The almost equal attention paid to the Rodriquez family enriches and complicates the tale. Zurhellen sympathizes with Severo Rodriguez and his sons, despite or perhaps because of their weakness and corruption. While their precise relationship to the biker embodiment of Evil, who roars in and out of town at key moments, is never spelled out, they are clearly linked to him. In some circumstances they seem to be agents of pure evil; in others, they just seem painfully, weakly human, buffeted by their competing, uncontrollable lusts. Zurhellen’s writing comes alive when he describes the physical suffering of the Rodriguez men. The alcoholic Severo feels his gut “shredded with pain.” Anton, a fat boy turned into a fat man, “wrestled his body” out of his car.

Zurhellen gets credit for avoiding the thinly veiled first-person narrative of so many first novels. Taking on the story told in the Gospels is an audacious leap for a first-timer, and the writing reveals some flaws common to initiates. The secondary characters liven up the show, but then Zurhellen gives one of them authorial omniscience, attributing thoughts to him more likely to be the writer’s thoughts about his technique than the thoughts of a cop in a dead-end North Dakota town. Sent to make an arrest, the cop feels “like a minor character in a book or a movie, the guy who you see just long enough to bring in the soup or answer the telephone before the real characters, the real people, come on.” In some parts of the narrative, the language is forced and awkward.

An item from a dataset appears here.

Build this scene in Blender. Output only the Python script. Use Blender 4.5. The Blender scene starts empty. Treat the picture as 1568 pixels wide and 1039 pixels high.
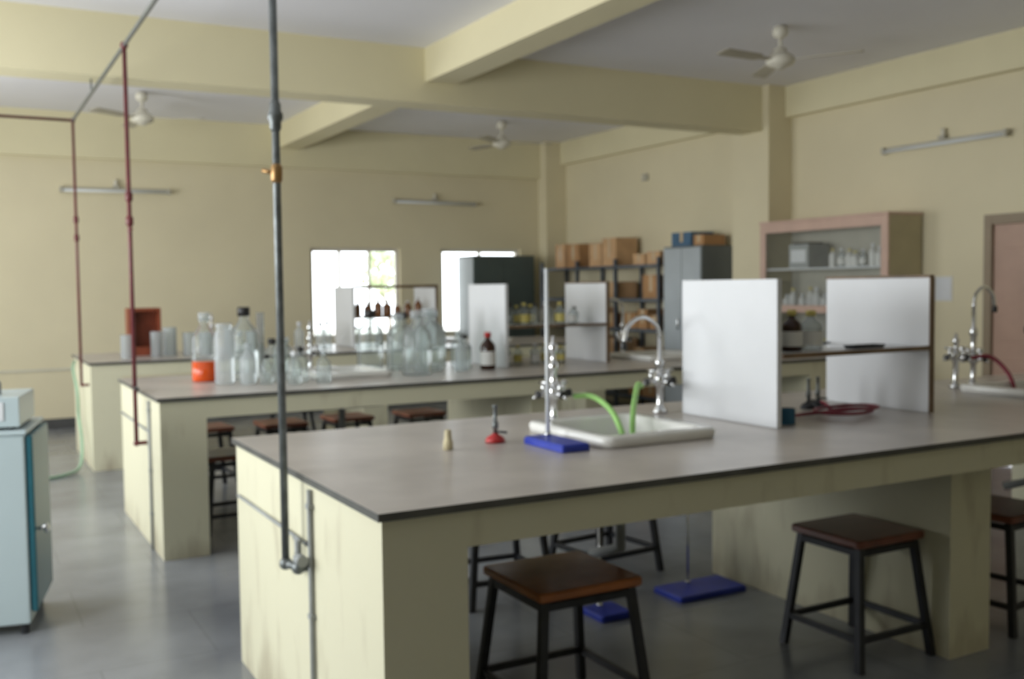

In the opening book, the Devil speaks in a kind of country dialect, dropping “ain’t” all over the place, but later he speaks and thinks in generic English. The preacher Zeke describes “people running around like chickens with their feet cut off,” and Severo is troubled by a fortune-teller’s prediction that “really grated on his mind.” Pop culture details meant to ground the story can be distracting. A man’s gait reminds Roxy “of a Fisher-Price weeble when he walks, weaving back and forth with the slow list of a comfortable rocking chair,” and she indulges in a complicated exegesis of An Officer and a Gentleman that is supposed to illuminate her character but shifts the focus to the characters in a movie that the reader has probably not seen “exactly thirteen-and-one-half times” as Roxy has. Zurhellen also seems to have a fondness for acronyms like “backdoor JW’s” and “HAART cocktails” that require a detour through Google.

In other more rewarding detours through and around Nazareth, North Dakota, Zurhellen takes the reader joy riding — in beat-up pick-up trucks and run-down vans and on marauding motorcycles — into familiar and surprising territory, where an elephant gone AWOL from a third-rate traveling circus turns out to be more than a plot twist and where an old tale retold reminds us that the divine spark may yet be found under the most pedestrian of circumstances: at county fairs, in seedy motels, trailer parks and barren landscapes.

Laura Kart Noell is a bibliophile, a student of world myth and a former member of the English faculty at Northern Virginia Community College, where she taught, by conservative estimate, somewhere between seven and eight thousand students.